Data supplied:
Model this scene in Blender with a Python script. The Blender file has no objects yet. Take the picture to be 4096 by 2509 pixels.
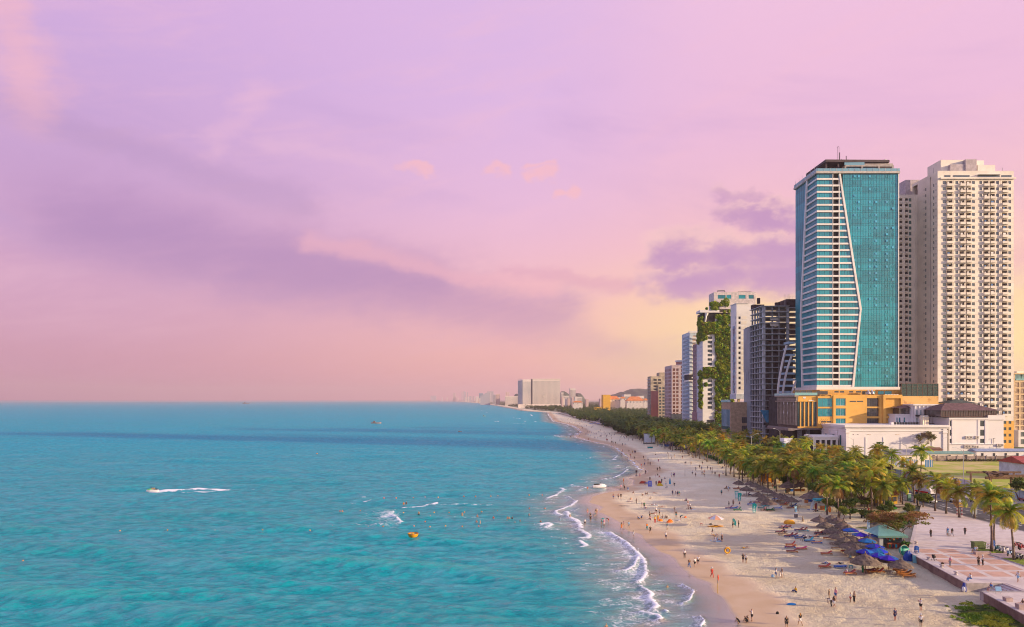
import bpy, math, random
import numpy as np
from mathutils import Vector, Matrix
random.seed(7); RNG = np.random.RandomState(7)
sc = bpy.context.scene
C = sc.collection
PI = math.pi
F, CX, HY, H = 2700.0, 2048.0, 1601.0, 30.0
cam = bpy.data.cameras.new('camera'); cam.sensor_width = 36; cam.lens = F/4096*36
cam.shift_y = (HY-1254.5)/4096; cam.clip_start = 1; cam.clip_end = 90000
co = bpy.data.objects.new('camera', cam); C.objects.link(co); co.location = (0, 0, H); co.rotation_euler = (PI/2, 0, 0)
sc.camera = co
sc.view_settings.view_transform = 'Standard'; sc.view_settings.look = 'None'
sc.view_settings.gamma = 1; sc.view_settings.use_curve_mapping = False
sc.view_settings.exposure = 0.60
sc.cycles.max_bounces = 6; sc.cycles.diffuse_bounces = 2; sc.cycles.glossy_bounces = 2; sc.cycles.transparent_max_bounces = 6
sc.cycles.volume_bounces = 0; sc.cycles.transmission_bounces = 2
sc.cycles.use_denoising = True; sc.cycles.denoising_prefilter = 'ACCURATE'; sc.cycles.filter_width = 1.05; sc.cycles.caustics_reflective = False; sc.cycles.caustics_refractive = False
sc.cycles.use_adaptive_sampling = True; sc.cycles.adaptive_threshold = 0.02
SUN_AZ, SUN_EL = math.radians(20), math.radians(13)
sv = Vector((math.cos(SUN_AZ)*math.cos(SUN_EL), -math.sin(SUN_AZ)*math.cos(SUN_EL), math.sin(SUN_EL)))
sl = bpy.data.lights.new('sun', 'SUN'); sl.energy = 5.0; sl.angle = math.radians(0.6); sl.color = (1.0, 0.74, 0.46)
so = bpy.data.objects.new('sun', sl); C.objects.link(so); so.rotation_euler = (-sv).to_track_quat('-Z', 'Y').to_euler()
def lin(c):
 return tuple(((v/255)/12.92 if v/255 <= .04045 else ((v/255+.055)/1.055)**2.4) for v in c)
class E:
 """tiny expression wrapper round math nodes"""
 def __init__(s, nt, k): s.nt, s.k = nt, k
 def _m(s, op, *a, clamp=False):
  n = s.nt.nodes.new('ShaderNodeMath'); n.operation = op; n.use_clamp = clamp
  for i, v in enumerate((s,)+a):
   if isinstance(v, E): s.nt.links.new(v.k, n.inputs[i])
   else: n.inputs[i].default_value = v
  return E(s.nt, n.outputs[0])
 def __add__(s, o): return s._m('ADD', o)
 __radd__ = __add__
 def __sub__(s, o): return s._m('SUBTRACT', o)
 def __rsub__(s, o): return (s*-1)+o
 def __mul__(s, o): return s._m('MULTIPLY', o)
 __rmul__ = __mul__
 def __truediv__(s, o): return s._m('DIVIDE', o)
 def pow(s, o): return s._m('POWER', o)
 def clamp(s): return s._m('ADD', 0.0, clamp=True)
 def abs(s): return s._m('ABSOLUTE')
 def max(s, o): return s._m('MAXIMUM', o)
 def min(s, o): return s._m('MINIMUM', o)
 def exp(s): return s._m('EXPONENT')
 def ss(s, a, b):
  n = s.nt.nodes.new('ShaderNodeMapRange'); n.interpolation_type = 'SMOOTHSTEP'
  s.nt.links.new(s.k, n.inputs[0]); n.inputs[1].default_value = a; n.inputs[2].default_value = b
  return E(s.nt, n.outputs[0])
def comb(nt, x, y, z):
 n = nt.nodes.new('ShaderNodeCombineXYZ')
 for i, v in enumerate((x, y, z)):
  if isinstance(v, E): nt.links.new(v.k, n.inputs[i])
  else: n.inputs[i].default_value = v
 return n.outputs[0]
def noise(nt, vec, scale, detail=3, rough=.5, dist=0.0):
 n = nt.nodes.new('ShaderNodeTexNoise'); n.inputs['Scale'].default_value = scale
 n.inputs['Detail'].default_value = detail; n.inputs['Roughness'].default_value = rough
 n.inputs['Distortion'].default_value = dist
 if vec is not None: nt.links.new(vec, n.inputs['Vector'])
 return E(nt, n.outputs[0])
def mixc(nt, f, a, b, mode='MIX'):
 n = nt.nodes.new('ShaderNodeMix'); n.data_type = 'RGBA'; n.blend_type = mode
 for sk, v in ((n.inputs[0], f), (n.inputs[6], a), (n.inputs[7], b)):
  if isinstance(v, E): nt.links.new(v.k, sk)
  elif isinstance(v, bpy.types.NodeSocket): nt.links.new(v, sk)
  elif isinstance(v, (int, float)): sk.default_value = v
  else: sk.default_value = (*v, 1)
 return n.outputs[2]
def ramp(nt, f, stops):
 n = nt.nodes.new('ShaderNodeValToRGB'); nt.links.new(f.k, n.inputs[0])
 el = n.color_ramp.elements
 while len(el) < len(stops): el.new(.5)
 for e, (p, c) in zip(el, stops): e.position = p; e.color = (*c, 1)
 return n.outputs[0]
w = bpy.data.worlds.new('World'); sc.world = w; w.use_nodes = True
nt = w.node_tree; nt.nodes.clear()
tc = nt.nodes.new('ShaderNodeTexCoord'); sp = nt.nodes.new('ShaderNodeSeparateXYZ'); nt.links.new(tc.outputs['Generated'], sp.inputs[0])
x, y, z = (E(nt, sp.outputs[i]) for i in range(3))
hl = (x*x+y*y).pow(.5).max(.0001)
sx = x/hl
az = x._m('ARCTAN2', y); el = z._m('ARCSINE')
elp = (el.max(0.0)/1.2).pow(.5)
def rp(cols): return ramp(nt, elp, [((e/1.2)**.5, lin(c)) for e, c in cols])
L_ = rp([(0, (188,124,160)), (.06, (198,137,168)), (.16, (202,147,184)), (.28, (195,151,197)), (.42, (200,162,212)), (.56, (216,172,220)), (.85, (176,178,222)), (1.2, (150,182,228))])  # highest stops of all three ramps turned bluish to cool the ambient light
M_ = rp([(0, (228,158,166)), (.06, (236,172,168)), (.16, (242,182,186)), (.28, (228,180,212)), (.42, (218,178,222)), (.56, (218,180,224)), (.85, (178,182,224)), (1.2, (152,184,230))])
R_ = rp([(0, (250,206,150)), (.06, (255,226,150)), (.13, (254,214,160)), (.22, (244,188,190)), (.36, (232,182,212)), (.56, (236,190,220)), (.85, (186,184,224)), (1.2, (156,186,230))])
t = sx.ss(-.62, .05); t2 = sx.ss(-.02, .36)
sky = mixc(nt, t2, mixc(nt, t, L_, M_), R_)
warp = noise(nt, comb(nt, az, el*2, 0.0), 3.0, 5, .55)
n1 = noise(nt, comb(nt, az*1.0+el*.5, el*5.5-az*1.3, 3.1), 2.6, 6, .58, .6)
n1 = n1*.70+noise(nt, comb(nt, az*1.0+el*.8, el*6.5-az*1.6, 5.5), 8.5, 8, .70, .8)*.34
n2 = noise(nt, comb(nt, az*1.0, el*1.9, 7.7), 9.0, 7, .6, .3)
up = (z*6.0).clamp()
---
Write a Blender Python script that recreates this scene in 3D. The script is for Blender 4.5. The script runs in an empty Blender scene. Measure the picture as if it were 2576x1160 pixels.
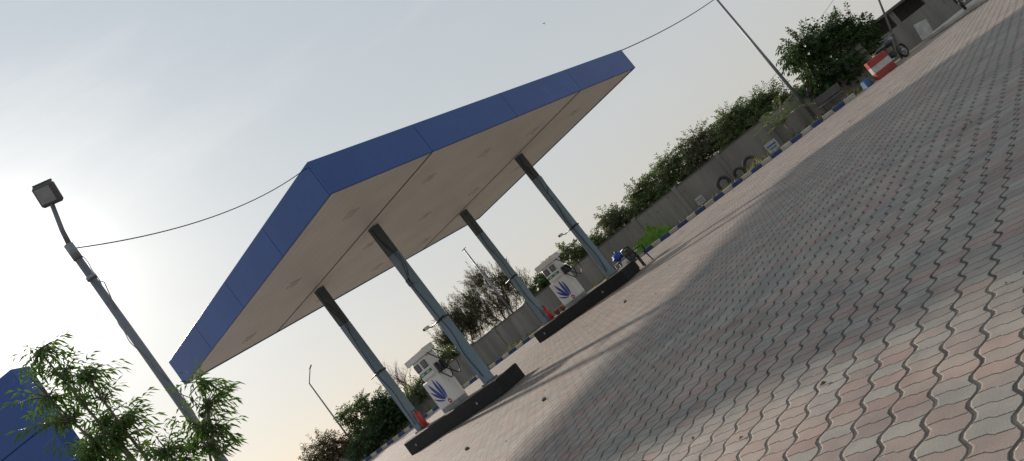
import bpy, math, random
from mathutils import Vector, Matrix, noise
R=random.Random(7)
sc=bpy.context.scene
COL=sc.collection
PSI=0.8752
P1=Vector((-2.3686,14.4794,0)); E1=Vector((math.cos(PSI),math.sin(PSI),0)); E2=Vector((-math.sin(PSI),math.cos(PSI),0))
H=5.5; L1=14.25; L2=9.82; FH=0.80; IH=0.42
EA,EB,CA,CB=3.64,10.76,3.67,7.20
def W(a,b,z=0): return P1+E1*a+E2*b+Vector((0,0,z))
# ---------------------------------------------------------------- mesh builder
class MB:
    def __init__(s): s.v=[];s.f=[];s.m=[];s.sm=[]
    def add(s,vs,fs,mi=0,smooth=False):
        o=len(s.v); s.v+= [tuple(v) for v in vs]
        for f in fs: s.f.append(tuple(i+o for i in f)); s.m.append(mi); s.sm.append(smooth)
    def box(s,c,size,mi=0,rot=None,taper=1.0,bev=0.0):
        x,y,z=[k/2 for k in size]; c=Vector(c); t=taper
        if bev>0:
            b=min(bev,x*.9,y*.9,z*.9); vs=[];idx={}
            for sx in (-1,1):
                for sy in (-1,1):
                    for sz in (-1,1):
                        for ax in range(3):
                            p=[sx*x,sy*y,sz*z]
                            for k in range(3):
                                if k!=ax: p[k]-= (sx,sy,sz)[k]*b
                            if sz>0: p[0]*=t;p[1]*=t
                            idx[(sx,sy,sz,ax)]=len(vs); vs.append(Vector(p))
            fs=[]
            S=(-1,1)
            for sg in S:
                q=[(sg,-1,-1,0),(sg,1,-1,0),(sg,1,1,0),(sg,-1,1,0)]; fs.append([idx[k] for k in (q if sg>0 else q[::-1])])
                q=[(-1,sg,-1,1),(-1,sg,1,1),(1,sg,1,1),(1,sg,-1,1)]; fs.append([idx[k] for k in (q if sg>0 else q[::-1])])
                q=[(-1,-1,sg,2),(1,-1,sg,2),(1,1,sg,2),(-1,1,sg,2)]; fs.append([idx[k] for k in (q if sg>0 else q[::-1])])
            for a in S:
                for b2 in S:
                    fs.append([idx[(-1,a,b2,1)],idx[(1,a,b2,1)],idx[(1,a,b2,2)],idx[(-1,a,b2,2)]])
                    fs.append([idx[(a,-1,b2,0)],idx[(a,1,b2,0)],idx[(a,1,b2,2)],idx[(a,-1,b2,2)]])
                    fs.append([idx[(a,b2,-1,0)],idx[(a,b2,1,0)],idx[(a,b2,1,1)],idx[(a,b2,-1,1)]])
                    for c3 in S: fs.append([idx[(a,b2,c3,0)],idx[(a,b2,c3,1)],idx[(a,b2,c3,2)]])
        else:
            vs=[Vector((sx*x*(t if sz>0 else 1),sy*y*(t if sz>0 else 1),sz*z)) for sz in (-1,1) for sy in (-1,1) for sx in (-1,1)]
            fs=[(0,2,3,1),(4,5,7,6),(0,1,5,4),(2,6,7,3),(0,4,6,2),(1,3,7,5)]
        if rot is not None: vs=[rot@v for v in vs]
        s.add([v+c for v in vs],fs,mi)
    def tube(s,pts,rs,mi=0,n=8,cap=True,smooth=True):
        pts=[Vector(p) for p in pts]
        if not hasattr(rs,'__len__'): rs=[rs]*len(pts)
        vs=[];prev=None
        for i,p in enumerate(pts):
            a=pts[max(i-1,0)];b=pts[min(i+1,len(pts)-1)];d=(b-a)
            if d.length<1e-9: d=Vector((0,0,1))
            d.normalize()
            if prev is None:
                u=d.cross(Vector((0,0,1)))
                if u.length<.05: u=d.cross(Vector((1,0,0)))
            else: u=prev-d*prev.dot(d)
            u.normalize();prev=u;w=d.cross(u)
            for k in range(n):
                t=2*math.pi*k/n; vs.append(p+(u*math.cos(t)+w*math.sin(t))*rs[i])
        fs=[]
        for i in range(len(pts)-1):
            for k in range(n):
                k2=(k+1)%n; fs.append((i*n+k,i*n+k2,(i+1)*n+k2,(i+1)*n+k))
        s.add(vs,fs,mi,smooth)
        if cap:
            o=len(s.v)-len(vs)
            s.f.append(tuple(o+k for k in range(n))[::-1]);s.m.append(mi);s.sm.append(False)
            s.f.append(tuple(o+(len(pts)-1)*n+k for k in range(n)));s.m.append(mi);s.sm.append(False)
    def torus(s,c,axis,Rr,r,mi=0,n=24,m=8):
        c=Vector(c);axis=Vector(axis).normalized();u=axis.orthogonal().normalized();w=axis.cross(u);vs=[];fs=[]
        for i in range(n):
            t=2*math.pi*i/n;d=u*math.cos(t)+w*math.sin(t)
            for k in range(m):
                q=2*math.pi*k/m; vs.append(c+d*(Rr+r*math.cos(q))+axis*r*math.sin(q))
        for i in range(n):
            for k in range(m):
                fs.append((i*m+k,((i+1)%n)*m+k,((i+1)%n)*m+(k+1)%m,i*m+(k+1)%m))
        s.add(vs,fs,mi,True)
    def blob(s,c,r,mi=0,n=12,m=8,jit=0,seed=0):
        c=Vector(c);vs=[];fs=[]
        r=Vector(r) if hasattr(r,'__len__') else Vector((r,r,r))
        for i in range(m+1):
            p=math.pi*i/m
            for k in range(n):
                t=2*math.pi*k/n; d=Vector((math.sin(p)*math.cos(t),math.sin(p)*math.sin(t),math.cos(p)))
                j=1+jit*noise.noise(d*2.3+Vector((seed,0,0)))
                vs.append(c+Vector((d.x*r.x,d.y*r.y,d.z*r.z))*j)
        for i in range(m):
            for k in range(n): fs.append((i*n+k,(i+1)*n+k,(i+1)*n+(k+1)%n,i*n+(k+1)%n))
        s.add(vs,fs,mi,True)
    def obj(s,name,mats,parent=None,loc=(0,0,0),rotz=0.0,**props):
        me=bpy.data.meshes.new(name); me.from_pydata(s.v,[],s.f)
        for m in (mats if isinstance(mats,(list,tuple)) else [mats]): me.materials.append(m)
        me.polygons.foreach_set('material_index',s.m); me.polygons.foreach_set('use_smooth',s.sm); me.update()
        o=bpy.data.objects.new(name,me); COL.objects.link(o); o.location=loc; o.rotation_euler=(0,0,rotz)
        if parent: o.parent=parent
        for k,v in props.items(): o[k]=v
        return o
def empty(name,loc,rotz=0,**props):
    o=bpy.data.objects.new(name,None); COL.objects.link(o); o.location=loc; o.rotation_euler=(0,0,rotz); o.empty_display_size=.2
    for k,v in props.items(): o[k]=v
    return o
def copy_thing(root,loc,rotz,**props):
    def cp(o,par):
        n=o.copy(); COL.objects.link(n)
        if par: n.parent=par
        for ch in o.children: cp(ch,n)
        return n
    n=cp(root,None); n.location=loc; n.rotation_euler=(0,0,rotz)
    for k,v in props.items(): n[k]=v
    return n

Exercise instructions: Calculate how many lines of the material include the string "picture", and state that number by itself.

Task output: 2